Definition of part of the furniture in English:

part of the furniture

phrase

informal
  • A person or thing that has been somewhere so long as to seem a permanent, unquestioned, or invisible feature of the landscape.

    ‘I worked for him for so long I became part of the furniture’
    ‘Marx's views on class and capitalism are part of the furniture of the modern mind’
    • ‘Pigeon flocks have almost become a part of the furniture in York, with the birds gathering in most squares and open spaces.’
    • ‘Sounds improbable, but Dave Bassett has become part of the furniture at Oakwell.’
    • ‘He was obviously a really good con man, giving the impression that he was part of the furniture down at Clifton.’

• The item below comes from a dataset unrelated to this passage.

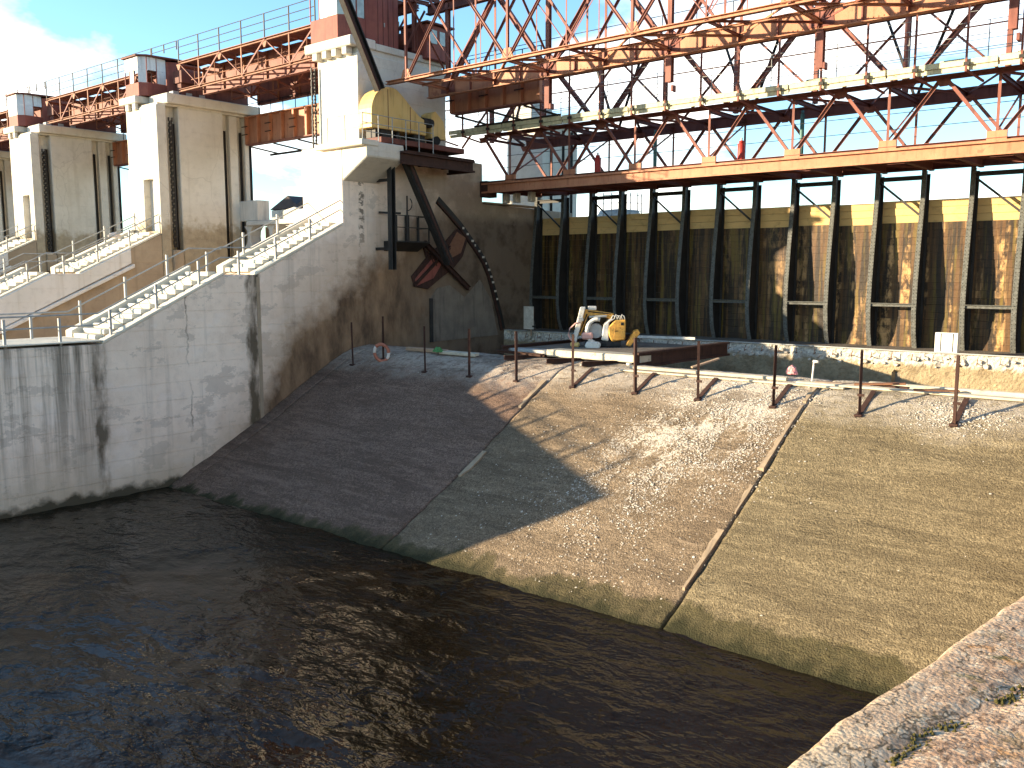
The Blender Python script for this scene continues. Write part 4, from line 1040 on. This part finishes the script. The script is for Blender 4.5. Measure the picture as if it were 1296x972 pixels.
# machinery on top of the nearest tower
ef = thing('tower_machinery', 'dark red steel beams and bracing on top of the nearest tower', 'machinery', None, (-36.5, 34.8, 20.5))
for i in range(4): beam(ef, 'roof_bar', (-37.6 + .8 * i, 33.3, 23.3), (-37.6 + .8 * i, 36.1, 23.5), .14, .2, 'brown_steel', 'I')
beam(ef, 'main_beam', (-38.0, 34.0, 22.75), (-34.8, 34.0, 22.75), .3, .5, 'brown_steel', 'I')
for x in (-37.8, -36.4, -35.0):
    beam(ef, 'leg', (x, 34.0, 20.5), (x, 34.0, 22.5), .2, .2, 'red_steel', 'I'); beam(ef, 'brace', (x, 33.4, 20.6), (x + .5, 34.3, 22.5), .12, .12, 'brown_steel', 'L')
beam(ef, 'drum', (-37.4, 33.9, 21.1), (-35.3, 33.9, 21.1), .8, .8, 'brown_steel', 'pipe')
t = thing('rear_cabin', 'dark red machine cabin with small windows at the back of nearest tower', 'cabin', None, (-35.6, 35.5, 20.5))
box(t, 'body', -36.6, -34.6, 34.5, 36.3, 20.2, 21.95, 'cabin_red', .03)
for y in (34.7, 35.45): box(t, 'window', -34.6, -34.57, y, y + .55, 21.0, 21.7, 'cabin_window_pale', .01)
box(t, 'roof', -36.8, -34.4, 34.35, 36.45, 21.95, 22.05, 'brown_steel', .02)

# small things on the service bridge deck
for x, y, nm in ((-27.6, 40.2, 'red gas cylinder standing on the deck near the nearest tower'), (-19.4, 40.2, 'red gas cylinder standing on the deck further right')):
    t = thing('gas_cylinder', nm, 'gas cylinder', 'red cylinders on the deck', (x, y, 14.03))
    beam(t, 'body', (x, y, 14.03), (x, y, 15.05), .36, .36, 'red_paint', 'pipe'); beam(t, 'shoulder', (x, y, 15.05), (x, y, 15.18), .24, .24, 'red_paint', 'pipe'); beam(t, 'valve', (x, y, 15.18), (x, y, 15.32), .09, .09, 'grey_steel', 'tube')
for x, y, h, nm in ((-25.3, 42.2, 2.3, 'dark teal pole on the deck left of centre'), (-17.3, 42.2, 2.4, 'dark teal pole on the deck right of centre')):
    t = thing('deck_pole', nm, 'pole', 'teal poles on the deck', (x, y, 14.03))
    beam(t, 'shaft', (x, y, 14.03), (x, y, 14.03 + h), .2, .2, 'teal_paint', 'pipe'); beam(t, 'cap', (x, y, 14.03 + h), (x, y, 14.2 + h), .13, .13, 'teal_paint', 'pipe')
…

    • ‘Having worked in Guiseley for so long, I feel that I am part of the furniture.’
    • ‘One effect of being invited to respond glibly to horror on an almost daily basis has been to domesticate it, to get us used to it as if it were part of the furniture.’
    • ‘I mentioned it to Henrik way back that he is far from being considered just part of the furniture here.’

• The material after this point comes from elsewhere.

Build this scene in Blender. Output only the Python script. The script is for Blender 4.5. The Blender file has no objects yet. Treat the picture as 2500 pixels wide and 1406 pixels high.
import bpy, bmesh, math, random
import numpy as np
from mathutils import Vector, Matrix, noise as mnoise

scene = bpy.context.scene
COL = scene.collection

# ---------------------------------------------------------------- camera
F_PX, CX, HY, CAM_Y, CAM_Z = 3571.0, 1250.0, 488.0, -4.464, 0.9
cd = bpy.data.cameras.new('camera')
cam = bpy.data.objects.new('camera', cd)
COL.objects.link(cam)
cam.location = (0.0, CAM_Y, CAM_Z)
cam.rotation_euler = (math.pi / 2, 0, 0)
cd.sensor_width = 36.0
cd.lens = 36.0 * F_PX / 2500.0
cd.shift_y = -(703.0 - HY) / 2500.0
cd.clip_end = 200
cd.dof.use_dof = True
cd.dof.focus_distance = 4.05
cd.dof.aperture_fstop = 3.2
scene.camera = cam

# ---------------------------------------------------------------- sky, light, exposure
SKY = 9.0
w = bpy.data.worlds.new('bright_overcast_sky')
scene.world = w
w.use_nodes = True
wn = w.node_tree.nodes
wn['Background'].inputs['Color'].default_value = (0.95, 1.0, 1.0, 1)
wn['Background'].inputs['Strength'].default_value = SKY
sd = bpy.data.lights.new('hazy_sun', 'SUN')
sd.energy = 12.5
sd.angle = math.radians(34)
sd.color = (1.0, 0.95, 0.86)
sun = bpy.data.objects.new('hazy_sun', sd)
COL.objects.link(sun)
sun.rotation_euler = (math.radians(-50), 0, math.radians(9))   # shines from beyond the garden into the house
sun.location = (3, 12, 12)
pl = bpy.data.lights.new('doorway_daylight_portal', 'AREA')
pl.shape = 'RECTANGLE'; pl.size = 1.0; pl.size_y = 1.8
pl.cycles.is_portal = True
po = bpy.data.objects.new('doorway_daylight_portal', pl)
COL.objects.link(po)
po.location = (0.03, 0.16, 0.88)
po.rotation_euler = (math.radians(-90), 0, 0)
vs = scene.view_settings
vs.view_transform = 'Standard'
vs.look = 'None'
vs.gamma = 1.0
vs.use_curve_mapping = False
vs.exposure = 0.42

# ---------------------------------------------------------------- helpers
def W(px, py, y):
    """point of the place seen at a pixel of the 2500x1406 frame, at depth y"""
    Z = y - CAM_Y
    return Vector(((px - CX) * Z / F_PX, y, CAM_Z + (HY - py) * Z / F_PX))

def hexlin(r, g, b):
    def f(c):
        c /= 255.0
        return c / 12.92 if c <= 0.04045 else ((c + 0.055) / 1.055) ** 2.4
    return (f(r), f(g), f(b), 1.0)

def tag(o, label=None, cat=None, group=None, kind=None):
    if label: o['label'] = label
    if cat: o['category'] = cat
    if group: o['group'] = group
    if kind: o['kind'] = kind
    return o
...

    • ‘‘In fact, people will be intrigued at first until they get used to it and then it will become part of the furniture,’ she said.’

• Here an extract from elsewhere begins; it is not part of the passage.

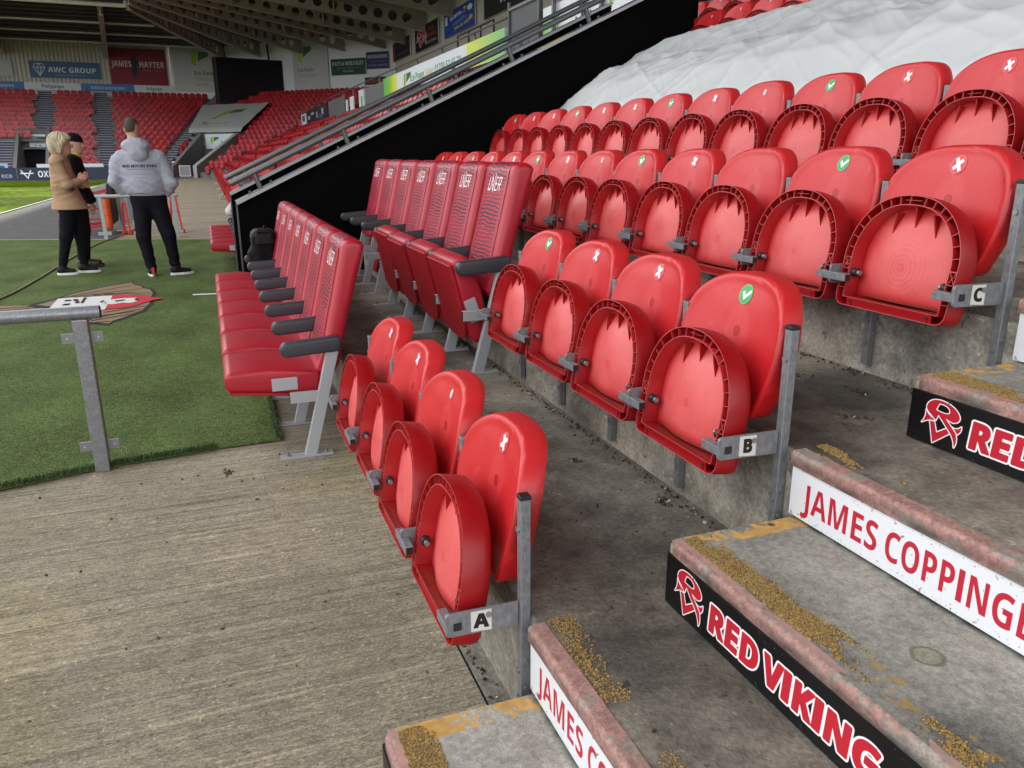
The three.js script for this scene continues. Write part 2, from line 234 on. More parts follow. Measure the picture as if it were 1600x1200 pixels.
{
  const s = new THREE.Shape(turfPts.map((p) => new THREE.Vector2(p[0], -p[1]))), g = new THREE.ExtrudeGeometry(s, { depth: 0.012, bevelEnabled: false }); g.rotateX(-Math.PI / 2); g.translate(0, 0.008, 0);
  struct('artificial_turf', boxUV(g), mTurf, 'green artificial turf mat on the concrete');
  // ragged pile along the near and side edges
  const n = 5200, b = new THREE.PlaneGeometry(0.004, 0.026); b.translate(0, 0.01, 0);
  const im = new THREE.InstancedMesh(b, M([0.055, 0.1, 0.03], 0.9), n), m = new THREE.Matrix4(), q = new THREE.Quaternion(), e = new THREE.Euler(); setSeed(5);
  for (let i = 0; i < n; i++) {
    let x, z; if (i < 4200) { const t = rnd(), k = Math.min(4, 1 + Math.floor(t * 5)), a = turfEdge[k], c = turfEdge[k + 1] || a, u = rnd(); x = mix(a[0], c[0], u); z = mix(a[1], c[1], u) - 0.03 * rnd() + 0.006; } else { const u = rnd() * rnd(); x = 0.232 + 0.04 * u - 0.02 * rnd(); z = -4.2 - 3 * u; }
    e.set(rr(-0.9, 0.9), rr(0, 6.28), rr(-0.9, 0.9)); q.setFromEuler(e); m.compose(V3(x, 0.016, z), q, V3(1, rr(0.6, 1.3), 1)); im.setMatrixAt(i, m);
  }
  im.name = 'turf_fibre'; shade(im); im.userData = { kind: 'stuff', label: 'loose green fibres along the cut edge of the turf', category: 'turf fibres' }; scene.add(im);
}
solo('turf_line', J(flat([[-0.27, -9.2], [0.29, -9.13], [0.29, -9.2], [-0.27, -9.27]], 0.0245)), mLine, 'short white line on the green turf before the padded chairs', 'line marking');
solo('turf_border', J(flat([[-9, -19.0], [-3.66, -17.0], [-1.55, -16.15], [-1.55, -16.27], [-3.66, -17.14], [-9, -19.14]], 0.009)), mLine, 'white strip along the far edge of the turf mat', 'line marking');

// crest printed on the turf: traced on the ground in metres (x, z)
{
  const mb = M([0.24, 0.155, 0.082], 0.9), mk = M([0.008, 0.008, 0.01], 0.9), mw = M([0.62, 0.62, 0.6], 0.9), mr = M([0.5, 0.012, 0.02], 0.85);
  const t = thing('turf_crest', 'brown white and red crest printed on the green turf', 'crest', [0, 0, 0]);
  const L = (y, ...polys) => J(polys.map((p) => flat(p, y)));
  const C = CREST;
  const grow = (p, k) => { const c = p.reduce((a, b) => [a[0] + b[0] / p.length, a[1] + b[1] / p.length], [0, 0]); return p.map((q) => { const d = Math.hypot(q[0] - c[0], q[1] - c[1]); return [q[0] + (q[0] - c[0]) / d * k, q[1] + (q[1] - c[1]) / d * k * 1.6]; }); };
  part('outline', L(0.0235, ...C.brown.map((p) => grow(p, 0.05))), mk, t);
  part('field', L(0.0262, ...C.brown), mb, t);
  stuff(part('grain_line', L(0.0285, ...C.grain.map(([a, b, w]) => { const dx = b[0] - a[0], dz = b[1] - a[1], l = Math.hypot(dx, dz), nx = -dz / l * w * 1.5, nz = dx / l * w * 1.5; return [[a[0] + nx, a[1] + nz], [b[0] + nx * 0.6, b[1] + nz * 0.6], [b[0] - nx * 0.6, b[1] - nz * 0.6], [a[0] - nx, a[1] - nz]]; })), mk, t));
  part('shield', L(0.031, ...C.white), mw, t);
  part('red_tip', L(0.033, ...C.red), mr, t);
  part('emblem', L(0.035, ...C.white2), mw, t);
  part('black_mark', L(0.037, ...C.black), mk, t);
}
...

    • ‘For many years the trophies have been part of the furniture at the 82-year-old Walton and Frinton Yacht Club.’
    • ‘Here is a tavern where cheques are cashed to the value of £100 and Havana cigars are part of the furniture.’
    • ‘Certain shows have a habit of becoming part of the furniture so you feel a loss when they're gone.’
    • ‘She's like part of the furniture - people always expect her to be there.’
    • ‘It's not poetic, but I guess the closest comparison is that she was like part of the furniture.’
    • ‘By filming the show in such a way as to essentially turn the audience into part of the furniture, we get to be in on the jokes, without being the butt of them.’
    • ‘At first the cameras are a bit daunting, but by the end they are just part of the furniture.’
    • ‘This seems very much the sense that Corbett has of himself: a cheery part of the furniture, a nothing flash but nonetheless welcome fixture.’